I know what works for me in terms of productivity. Like “don’t for fuck’s sake put Netflix on the big screen.” I will produce a lot less every day if I let a tv show run on Netflix. Sometimes it works as background noise, but often it draws my eye too much – video claims too much attention. What works better is throwing up a nature documentary or an art film, something slow, and mute the window, and then put music on.
This conversation-while-fishing between authors Thomas McGuane and Callan Wink covers some of the same ground. For example:
McGuane: I’m just thinking about writing.
Wink: Are you on the everyday program right now?
McGuane: Not really, uh, pretty good.
Wink: Yah, I feel like when I have a good stint of doing it a lot then it all just becomes easier, you know?
McGuane: That’s absolutely right.
Wink: Taking a month off, like I basically do, for guiding – even a couple of months – then it’s just a tortuous process to get back anything in shape for writing.

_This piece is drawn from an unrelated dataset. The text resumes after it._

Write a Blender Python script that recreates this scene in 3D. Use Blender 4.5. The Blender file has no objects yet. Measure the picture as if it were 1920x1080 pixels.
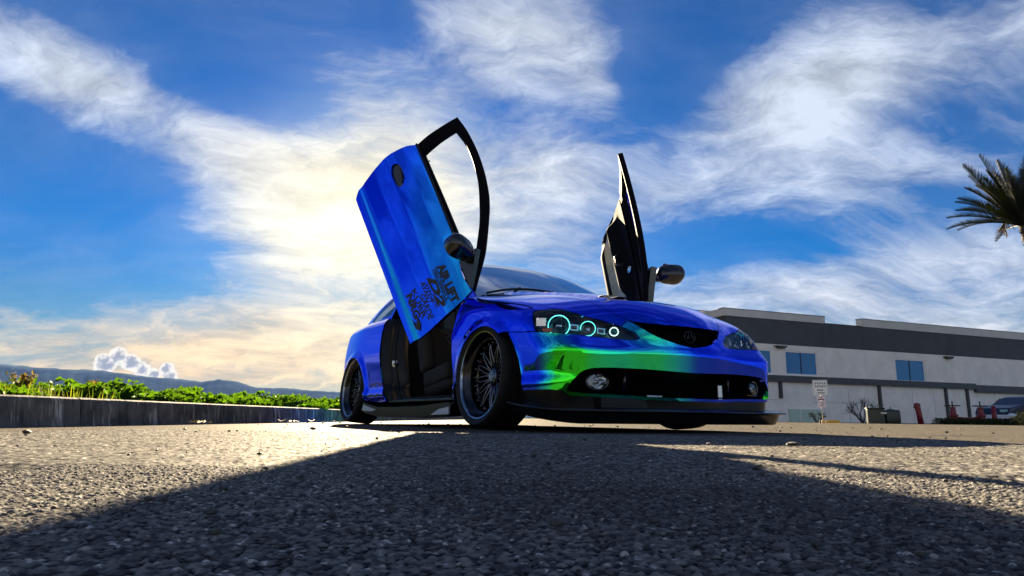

McGuane: That is the best reason for having regular work hours, is to not beat yourself up when you try to start up again.
And then the fish start to bite, and off they go. Their conversation on this and other topics is fascinating, in part because they are both masters of a craft (writing for McGuane, guiding for Wink) who can appreciate (and, indeed, practice) the craft of the other.
In my experience these are some of the best relationships to forge, and I’ve been lucky over my life to have been able to teleport my digital skills into conversations with smart, experienced people in all manner of other domains: because we each end up being a tiny bit in awe of the others’ seemingly magical abilities, we remain humble and that’s a good place to start a relationship.
I’ve now written more blog posts in the space year-to-date than I’ve written in an entire year since 2009. Mostly that’s because I decided that this was going to be the place I focused my pith, rather than scattering it among the social media fields.
I’ve never enjoyed writing more, and my experience mirrors Wink’s: when I have “a good stint of doing it” it does, indeed, “just become easier.”